While achieving such a staggering feat in under a week, the crew endeavoured to capture as much in camera as possible. “That was the aim from the beginning – for everything you saw on screen to have happened in front of the camera,” says Riddett. “I love doing things that way – actually making the magic and seeing the special effects happen in front of you. It’s almost like a theatrical art. We’ve never made anything in quite the same way, and it still stands its ground as being a piece of its time. “Sledgehammer” has a look of spontaneity which is magical.”
The crew were adamant that if it was going to be a handcrafted animated film, it should look like one. “If you were shooting it now, and using all the digital jiggery pokery, it could be put together differently and it would look cleaner and smarter, but it would also be less energised and certainly less organic,” says Sproxton.
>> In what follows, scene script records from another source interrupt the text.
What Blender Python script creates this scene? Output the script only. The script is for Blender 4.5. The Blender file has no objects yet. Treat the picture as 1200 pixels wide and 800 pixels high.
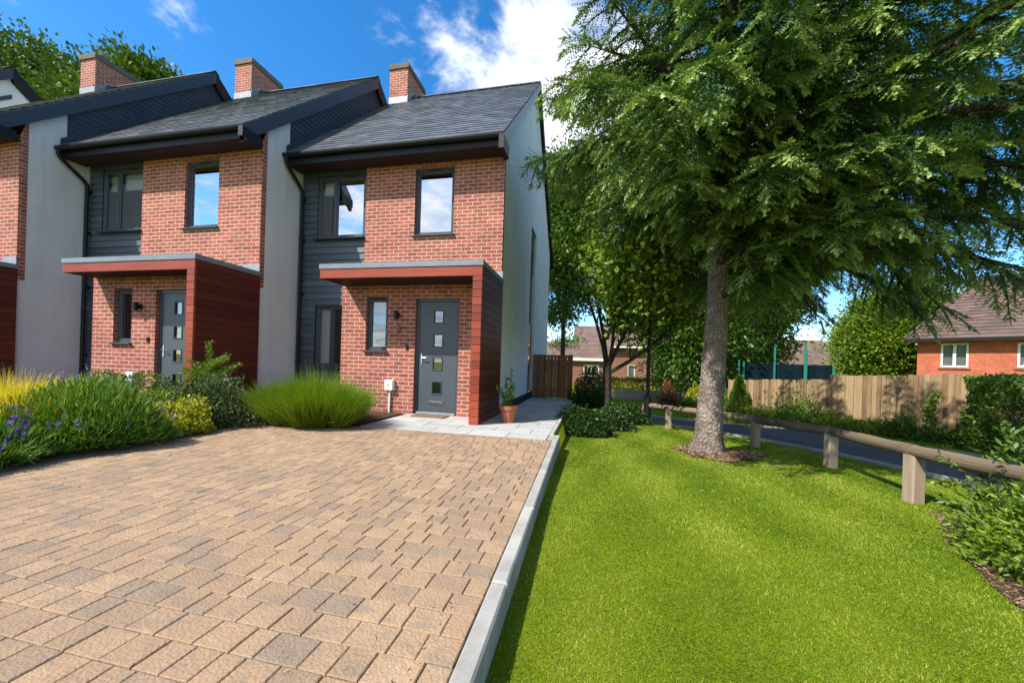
import bpy, math, random
import numpy as np
from math import radians as RD
rng = np.random.default_rng(7)
random.seed(7)
SC = bpy.context.scene
COL = SC.collection

# ------------------------------------------------------------------ materials
class NT:
    def __init__(s, name):
        s.m = bpy.data.materials.new(name); s.m.use_nodes = True
        s.t = s.m.node_tree; s.t.nodes.clear()
        s.out = s.t.nodes.new('ShaderNodeOutputMaterial')
    def n(s, typ, **kw):
        nd = s.t.nodes.new('ShaderNode' + typ)
        for k, v in kw.items():
            if k in nd.inputs: 
                s.put(nd.inputs[k], v)
            else: setattr(nd, k, v)
        return nd
    def put(s, sock, v):
        if isinstance(v, bpy.types.NodeSocket): s.t.links.new(v, sock)
        elif isinstance(v, tuple) and len(v) == 3 and sock.type == 'RGBA': sock.default_value = (*v, 1)
        else: sock.default_value = v
    def uv(s): return s.n('UVMap', uv_map='UVMap').outputs[0]
    def obj(s): return s.n('TexCoord').outputs['Object']
    def pos(s): return s.n('NewGeometry').outputs['Position']
    def attr(s, name='var'): return s.n('Attribute', attribute_name=name).outputs['Fac']
    def noise(s, vec, scale, detail=4, rough=.55): return s.n('TexNoise', Vector=vec, Scale=scale, Detail=detail, Roughness=rough).outputs['Fac']
    def ramp(s, fac, stops, interp='LINEAR'):
        r = s.n('ValToRGB', Fac=fac); cr = r.color_ramp; cr.interpolation = interp
        while len(cr.elements) < len(stops): cr.elements.new(.5)
        for e, (p, c) in zip(cr.elements, stops):
            e.position = p; e.color = (*c, 1) if isinstance(c, tuple) else (c, c, c, 1)
        return r.outputs[0]
    def mix(s, fac, a, b, blend='MIX'):
        x = s.n('Mix', data_type='RGBA', blend_type=blend)
        s.put(x.inputs[0], fac); s.put(x.inputs[6], a); s.put(x.inputs[7], b)
        return x.outputs[2]
    def math(s, op, a, b=0.0):
        x = s.n('Math', operation=op); s.put(x.inputs[0], a); s.put(x.inputs[1], b); return x.outputs[0]
    def bump(s, h, strength=.3, dist=.01, normal=None):
        b = s.n('Bump', Height=h, Strength=strength, Distance=dist)
        if normal: s.t.links.new(normal, b.inputs['Normal'])
        return b.outputs[0]
    def pbr(s, col, rough=.6, normal=None, spec=.5, metal=0.0):
        p = s.n('BsdfPrincipled'); s.put(p.inputs['Base Color'], col); s.put(p.inputs['Roughness'], rough)
        p.inputs['Specular IOR Level'].default_value = spec; p.inputs['Metallic'].default_value = metal
        if normal: s.t.links.new(normal, p.inputs['Normal'])
        return p.outputs[0]
    def end(s, sh): s.t.links.new(sh, s.out.inputs[0]); return s.m

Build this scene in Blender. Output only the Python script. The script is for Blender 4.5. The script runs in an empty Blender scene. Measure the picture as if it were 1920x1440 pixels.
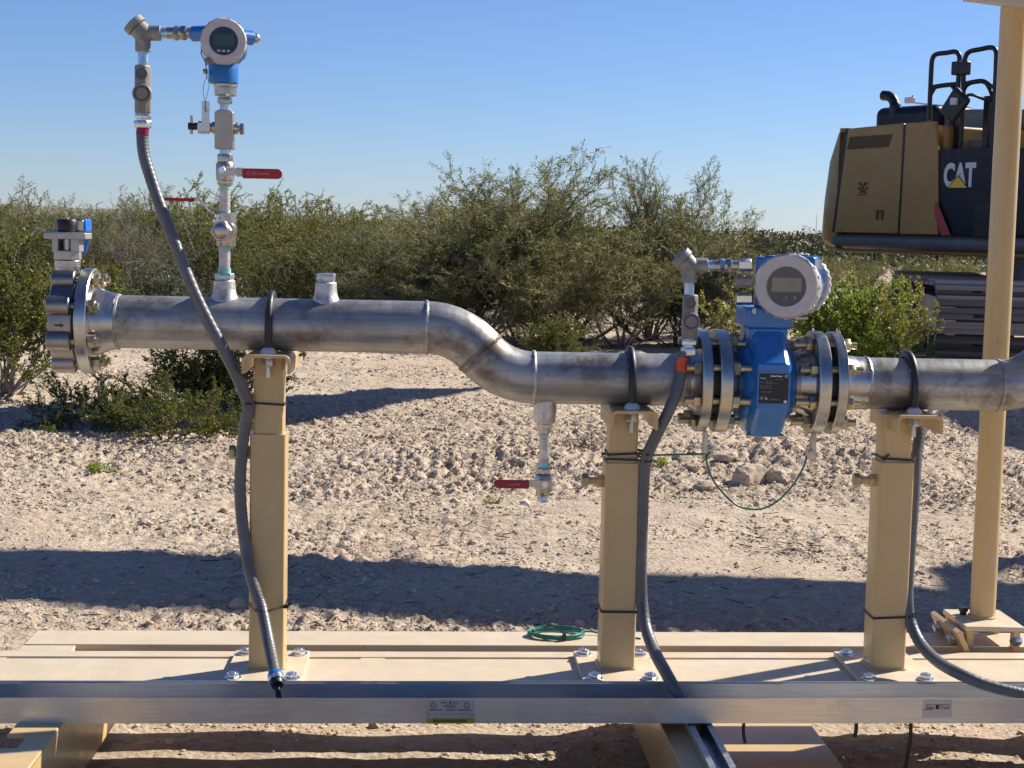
import bpy, math, random
import numpy as np
from math import sin, cos, radians, pi, atan, atan2, sqrt, degrees
from mathutils import Vector, Matrix

SC = bpy.context.scene
COL = SC.collection

# ------------------------------------------------------------------ camera model / frames
H = 1.17            # camera height above the ground
FPX = 3000.0        # focal length in photo pixels (1920 wide)
PITCH = atan(295 / 3000.0)
ROLL = radians(1.26)
f_ = Vector((0, cos(PITCH), -sin(PITCH)))
r0_ = Vector((1, 0, 0)); u0_ = Vector((0, sin(PITCH), cos(PITCH)))
CR = r0_ * cos(ROLL) + u0_ * sin(ROLL)
CU = u0_ * cos(ROLL) - r0_ * sin(ROLL)


class Frame:
    """a local system standing on the ground: origin o, turned by th about z"""
    def __init__(s, ox, oy, th):
        s.o = Vector((ox, oy, 0)); s.th = th
        s.X = Vector((cos(th), sin(th), 0)); s.Y = Vector((-sin(th), cos(th), 0))

    def w(s, p):
        return s.o + s.X * p[0] + s.Y * p[1] + Vector((0, 0, p[2]))


WORLD = Frame(0, 0, 0)
SK = Frame(0, 3.5, radians(3.0))     # the skid: x along the pipe run, y away from the viewer, pipe axis at y = 0
EX = Frame(3.40, 17.0, radians(-57)) # the excavator's upper house: x towards its front, y = 0 is the side we see


def ray(px, py):
    return f_ + CR * ((px - 960) / FPX) + CU * ((720 - py) / FPX)


def K(px, py, v=0.0, fr=SK):
    """surveyed point: where the sight line meets the vertical plane y = v of a frame"""
    d = ray(px, py)
    t = (v + fr.o.dot(fr.Y)) / d.dot(fr.Y)
    q = d * t - fr.o
    return Vector((q.dot(fr.X), v, H + t * d.z))


def KZ(px, py, z, fr=SK):
    d = ray(px, py); t = (z - H) / d.z
    q = d * t - fr.o
    return Vector((q.dot(fr.X), q.dot(fr.Y), z))


def GR(px, py):
    return KZ(px, py, 0.0, WORLD)


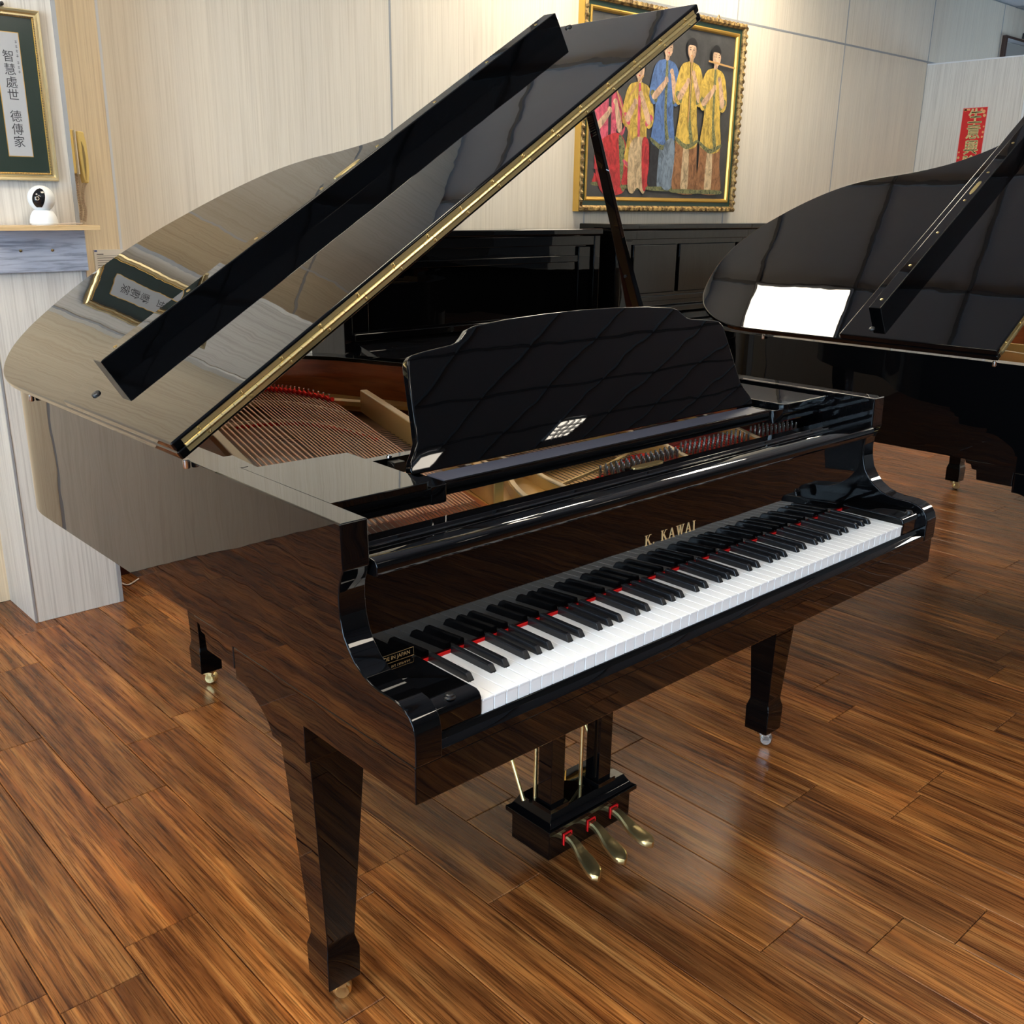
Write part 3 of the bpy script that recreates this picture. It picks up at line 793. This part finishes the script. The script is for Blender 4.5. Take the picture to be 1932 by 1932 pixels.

“This has been true of Aardman’s later work too. When we made the first Chicken Run film, we were concerned about whether clay models would stand up on a big screen. But we realised part of the joy was seeing the thumb prints in the clay, and the brushstrokes on the sets. Let’s not make it look so smooth and clean that it appears almost CG. Let’s make it look like it’s been animated and crafted and retain that visceral handmade feel.”